The earthquake and nuclear situation in Japan has triggered a sell-off in the equity markets. Is this a buying opportunity?
I say “no”. Two reasons:
1. The Japanese situation is likely to trigger many “unintended” consequences we cannot anticipate right now (for example a strong Yen will hurt profits of Japanese exporters, hence depress their share price). Disruptions from the earthquake will be cited by companies as an excuse for earnings misses throughout the year (“our supplier couldn’t deliver”).
2. The Lighthouse Investment Management Timing Index (LIMTI) has barely moved back to “neutral”. After a 100% move over two years, a 7% drop does not “cure” the overbought situation.
We will continue to hold our position in inverse ETF on SPY (SH).

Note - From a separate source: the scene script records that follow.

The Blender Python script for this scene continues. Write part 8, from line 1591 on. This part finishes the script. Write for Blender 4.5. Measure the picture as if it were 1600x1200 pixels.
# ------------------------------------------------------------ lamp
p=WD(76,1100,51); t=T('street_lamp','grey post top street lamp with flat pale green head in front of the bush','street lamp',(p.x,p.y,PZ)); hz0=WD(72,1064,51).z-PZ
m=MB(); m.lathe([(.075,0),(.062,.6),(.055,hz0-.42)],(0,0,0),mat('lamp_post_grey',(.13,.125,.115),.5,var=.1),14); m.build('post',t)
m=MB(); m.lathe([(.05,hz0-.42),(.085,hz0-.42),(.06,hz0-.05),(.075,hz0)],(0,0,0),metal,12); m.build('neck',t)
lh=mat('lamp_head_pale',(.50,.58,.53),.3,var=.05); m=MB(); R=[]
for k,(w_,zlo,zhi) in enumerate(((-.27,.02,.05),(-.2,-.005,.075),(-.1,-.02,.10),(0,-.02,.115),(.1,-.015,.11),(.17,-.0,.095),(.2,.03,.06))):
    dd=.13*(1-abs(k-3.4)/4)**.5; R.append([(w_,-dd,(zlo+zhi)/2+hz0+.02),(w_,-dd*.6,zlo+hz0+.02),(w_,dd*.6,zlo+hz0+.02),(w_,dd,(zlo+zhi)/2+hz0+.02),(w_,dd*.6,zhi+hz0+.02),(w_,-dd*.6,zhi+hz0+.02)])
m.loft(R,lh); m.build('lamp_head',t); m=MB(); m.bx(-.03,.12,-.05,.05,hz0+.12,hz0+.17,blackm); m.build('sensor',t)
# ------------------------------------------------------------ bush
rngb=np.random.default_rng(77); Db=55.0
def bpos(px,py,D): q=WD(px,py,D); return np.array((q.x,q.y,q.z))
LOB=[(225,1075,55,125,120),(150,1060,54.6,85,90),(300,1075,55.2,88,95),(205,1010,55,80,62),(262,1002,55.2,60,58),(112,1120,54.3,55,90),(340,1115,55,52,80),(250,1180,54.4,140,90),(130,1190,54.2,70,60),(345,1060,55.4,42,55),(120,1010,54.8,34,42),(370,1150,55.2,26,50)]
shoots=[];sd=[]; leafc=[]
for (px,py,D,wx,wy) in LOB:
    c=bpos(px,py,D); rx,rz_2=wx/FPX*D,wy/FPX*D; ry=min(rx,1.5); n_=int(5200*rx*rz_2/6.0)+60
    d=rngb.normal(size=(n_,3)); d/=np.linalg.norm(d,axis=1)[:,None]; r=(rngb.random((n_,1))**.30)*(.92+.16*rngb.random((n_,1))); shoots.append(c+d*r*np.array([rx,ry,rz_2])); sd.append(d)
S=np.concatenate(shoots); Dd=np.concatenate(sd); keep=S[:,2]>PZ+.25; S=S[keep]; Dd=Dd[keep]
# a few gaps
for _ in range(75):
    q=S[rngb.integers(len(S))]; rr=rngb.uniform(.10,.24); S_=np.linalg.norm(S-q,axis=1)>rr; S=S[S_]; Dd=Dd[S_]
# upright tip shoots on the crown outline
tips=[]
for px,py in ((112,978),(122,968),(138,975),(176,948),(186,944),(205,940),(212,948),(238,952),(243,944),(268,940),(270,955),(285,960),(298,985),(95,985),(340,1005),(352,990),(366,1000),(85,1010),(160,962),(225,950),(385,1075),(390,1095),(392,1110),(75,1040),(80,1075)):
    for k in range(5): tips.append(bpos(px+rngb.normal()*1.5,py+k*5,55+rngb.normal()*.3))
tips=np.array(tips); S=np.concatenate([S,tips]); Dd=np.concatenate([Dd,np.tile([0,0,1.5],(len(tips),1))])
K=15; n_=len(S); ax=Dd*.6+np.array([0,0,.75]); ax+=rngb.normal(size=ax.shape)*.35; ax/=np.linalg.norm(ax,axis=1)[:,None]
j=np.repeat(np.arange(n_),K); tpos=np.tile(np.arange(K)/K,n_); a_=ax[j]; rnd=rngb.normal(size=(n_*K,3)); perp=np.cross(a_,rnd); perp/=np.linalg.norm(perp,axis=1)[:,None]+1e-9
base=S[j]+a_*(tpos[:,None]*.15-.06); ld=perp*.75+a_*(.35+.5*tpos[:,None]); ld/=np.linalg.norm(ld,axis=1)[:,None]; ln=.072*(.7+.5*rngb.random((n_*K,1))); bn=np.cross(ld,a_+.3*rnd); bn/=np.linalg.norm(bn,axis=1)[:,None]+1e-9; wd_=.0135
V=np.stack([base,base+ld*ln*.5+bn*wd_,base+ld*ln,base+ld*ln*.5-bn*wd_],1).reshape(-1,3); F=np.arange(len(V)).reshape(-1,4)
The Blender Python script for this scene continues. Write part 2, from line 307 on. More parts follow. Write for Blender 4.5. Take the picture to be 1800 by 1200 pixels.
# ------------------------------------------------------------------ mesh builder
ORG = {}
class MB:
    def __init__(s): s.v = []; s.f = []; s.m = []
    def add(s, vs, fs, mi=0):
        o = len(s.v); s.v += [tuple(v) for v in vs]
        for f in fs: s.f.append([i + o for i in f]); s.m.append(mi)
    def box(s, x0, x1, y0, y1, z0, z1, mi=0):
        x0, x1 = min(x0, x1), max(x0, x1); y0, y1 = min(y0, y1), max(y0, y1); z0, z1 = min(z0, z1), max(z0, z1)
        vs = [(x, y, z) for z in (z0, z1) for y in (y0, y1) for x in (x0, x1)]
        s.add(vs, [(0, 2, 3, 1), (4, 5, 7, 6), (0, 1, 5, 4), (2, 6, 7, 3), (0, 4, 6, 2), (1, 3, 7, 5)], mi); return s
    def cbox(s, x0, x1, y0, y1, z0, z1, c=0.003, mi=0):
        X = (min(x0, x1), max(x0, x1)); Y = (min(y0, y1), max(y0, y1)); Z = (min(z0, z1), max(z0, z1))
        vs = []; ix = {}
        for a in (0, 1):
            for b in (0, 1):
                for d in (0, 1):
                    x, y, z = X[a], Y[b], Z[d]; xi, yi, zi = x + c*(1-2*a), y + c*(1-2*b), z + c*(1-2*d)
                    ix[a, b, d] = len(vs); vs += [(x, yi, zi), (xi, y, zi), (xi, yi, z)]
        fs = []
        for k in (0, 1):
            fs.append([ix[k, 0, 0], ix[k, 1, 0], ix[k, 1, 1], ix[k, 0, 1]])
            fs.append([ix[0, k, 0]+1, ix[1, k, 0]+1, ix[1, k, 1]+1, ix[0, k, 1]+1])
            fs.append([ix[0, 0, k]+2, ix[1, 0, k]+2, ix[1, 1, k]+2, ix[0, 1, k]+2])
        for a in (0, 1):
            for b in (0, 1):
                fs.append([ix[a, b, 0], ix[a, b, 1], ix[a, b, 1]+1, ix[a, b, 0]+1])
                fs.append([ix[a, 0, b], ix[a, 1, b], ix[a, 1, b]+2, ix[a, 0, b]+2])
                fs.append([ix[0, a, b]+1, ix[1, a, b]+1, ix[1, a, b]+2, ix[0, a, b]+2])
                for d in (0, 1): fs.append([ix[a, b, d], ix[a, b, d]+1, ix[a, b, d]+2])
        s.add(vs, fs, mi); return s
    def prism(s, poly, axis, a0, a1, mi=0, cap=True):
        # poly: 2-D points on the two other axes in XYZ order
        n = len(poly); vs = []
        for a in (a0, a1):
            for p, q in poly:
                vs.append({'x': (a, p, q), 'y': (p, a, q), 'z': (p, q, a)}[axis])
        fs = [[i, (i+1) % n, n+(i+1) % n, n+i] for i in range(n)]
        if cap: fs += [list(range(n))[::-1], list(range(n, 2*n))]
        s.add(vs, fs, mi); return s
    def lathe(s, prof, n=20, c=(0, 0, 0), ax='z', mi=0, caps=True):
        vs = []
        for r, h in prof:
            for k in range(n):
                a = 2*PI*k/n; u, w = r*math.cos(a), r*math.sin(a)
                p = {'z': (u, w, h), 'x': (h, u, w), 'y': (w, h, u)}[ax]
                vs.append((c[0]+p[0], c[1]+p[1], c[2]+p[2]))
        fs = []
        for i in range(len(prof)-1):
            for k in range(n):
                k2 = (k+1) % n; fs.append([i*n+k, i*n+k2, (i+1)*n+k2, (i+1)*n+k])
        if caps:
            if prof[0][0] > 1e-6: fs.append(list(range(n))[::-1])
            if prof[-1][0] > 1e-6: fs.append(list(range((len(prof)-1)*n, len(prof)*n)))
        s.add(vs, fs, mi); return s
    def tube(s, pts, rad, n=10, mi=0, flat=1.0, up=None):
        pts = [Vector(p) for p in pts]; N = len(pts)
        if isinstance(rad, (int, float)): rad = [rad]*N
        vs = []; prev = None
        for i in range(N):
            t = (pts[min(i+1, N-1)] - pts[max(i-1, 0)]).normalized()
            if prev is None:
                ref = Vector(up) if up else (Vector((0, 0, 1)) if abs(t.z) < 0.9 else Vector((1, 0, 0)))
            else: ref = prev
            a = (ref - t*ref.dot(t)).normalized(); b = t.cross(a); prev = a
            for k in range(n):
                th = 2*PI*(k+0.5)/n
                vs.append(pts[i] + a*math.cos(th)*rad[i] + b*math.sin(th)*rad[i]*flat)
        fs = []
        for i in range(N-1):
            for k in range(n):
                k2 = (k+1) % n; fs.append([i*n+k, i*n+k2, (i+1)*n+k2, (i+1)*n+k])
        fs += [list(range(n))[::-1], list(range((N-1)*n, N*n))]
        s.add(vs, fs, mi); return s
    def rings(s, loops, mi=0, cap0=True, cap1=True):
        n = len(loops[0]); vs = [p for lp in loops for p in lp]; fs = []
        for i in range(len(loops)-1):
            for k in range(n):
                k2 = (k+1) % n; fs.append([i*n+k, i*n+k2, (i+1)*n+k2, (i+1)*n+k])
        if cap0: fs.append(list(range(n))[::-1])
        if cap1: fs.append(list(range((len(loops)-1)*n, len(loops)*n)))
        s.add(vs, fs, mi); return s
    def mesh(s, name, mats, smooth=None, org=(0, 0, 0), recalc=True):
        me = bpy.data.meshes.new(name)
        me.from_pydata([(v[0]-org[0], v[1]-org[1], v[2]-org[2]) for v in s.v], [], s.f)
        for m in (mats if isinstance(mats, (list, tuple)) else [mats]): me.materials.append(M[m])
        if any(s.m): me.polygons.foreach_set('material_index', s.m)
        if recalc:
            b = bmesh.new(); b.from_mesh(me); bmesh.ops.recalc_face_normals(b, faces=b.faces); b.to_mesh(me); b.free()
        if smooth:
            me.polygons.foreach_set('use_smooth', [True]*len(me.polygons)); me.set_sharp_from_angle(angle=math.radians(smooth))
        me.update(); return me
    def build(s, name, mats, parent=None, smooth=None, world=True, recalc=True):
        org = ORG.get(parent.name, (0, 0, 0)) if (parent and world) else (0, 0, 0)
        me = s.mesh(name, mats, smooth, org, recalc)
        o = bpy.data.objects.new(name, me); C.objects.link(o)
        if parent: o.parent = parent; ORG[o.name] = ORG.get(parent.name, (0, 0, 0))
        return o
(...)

We will take delivery in a gold mining stock ETF (GDX) via short put options this Friday. Volatilities are high, so we might write calls on that on a strong day.
All eyes on QE3
QE, or “Quantitative Easing” (a euphemism for printing money), is the lifeline of the economy (and stock market). The “real” printing is done by Congress (spending exceeds tax revenue), but the Fed is complicit in absorbing a large part of the treasury bonds needed to finance the deficit.
So what will happen at the end of June? The Fed said they would purchase $75bn a month through the second quarter. Economists quickly calculated $75bn x 8 months = $600bn. But you have to read exactly what the Fed says. They don’t say we will buy $600bn until June and then stop. Their wording leaves the door open to 2 scenarios:
a) The Fed, probably at the next FOMC meeting, says “Hey – we never said we are going to stop” and will continue monetizing $75bn per month “until no longer needed” (read: eternity), or
b) The Fed says “no QE3, but we will re-invest interest and redemptions”. Since they will own roughly $3trn in assets, they might have $750bn of money coming in per year. This would be enough to absorb approximately 75% of the issuance in 2-10 year Treasury bonds.
Scenario a) would only be possible if the stock market has a serious set back and scares everybody into the open arms of the Fed. Since the threat of deflation has significantly decreased (even in the eyes of the Fed) the justification for QE3 seems to stand on thin legs. Political support might be limited.
But as shown above, the Fed doesn’t “need” a QE3 to continue to monetize a large part of debt issuance. This means carte blanche for Congress to keep running large deficits. This means continued supply of fresh dollars, and debasement of the currency.
The gold and silver markets will love it.
The question is: gold or silver? Silver had a huge run (+100% since last summer), and the market is less manipulated by central banks (they are the largest holders of gold). A large part of investment demand for precious metals has been absorbed by “paper” gold (GLD) and silver (SLV), and hence did not translate into “physical” demand.
I recommend to stay away from “paper” gold and silver. Those ETF’s have counter-party risk as some of their assets exist only in form of a derivative trade.
There are some “physical trusts” (PHYS, PSLV) that claim to have segregated their bars at the Royal Mint of Canada and offer the opportunity to exchange shares into physical metal once a month, but they trade at a premium to net asset value of up to 20% (PSLV).
That leaves gold and silver mining stocks (apart from having metal at one’s home or bank). Individual companies might be too risky. But there are ETF’s representing a basket of gold (GDX) and silver (SIL) mining companies.
We will try to “leg” into those stocks on days where panic rips through the markets.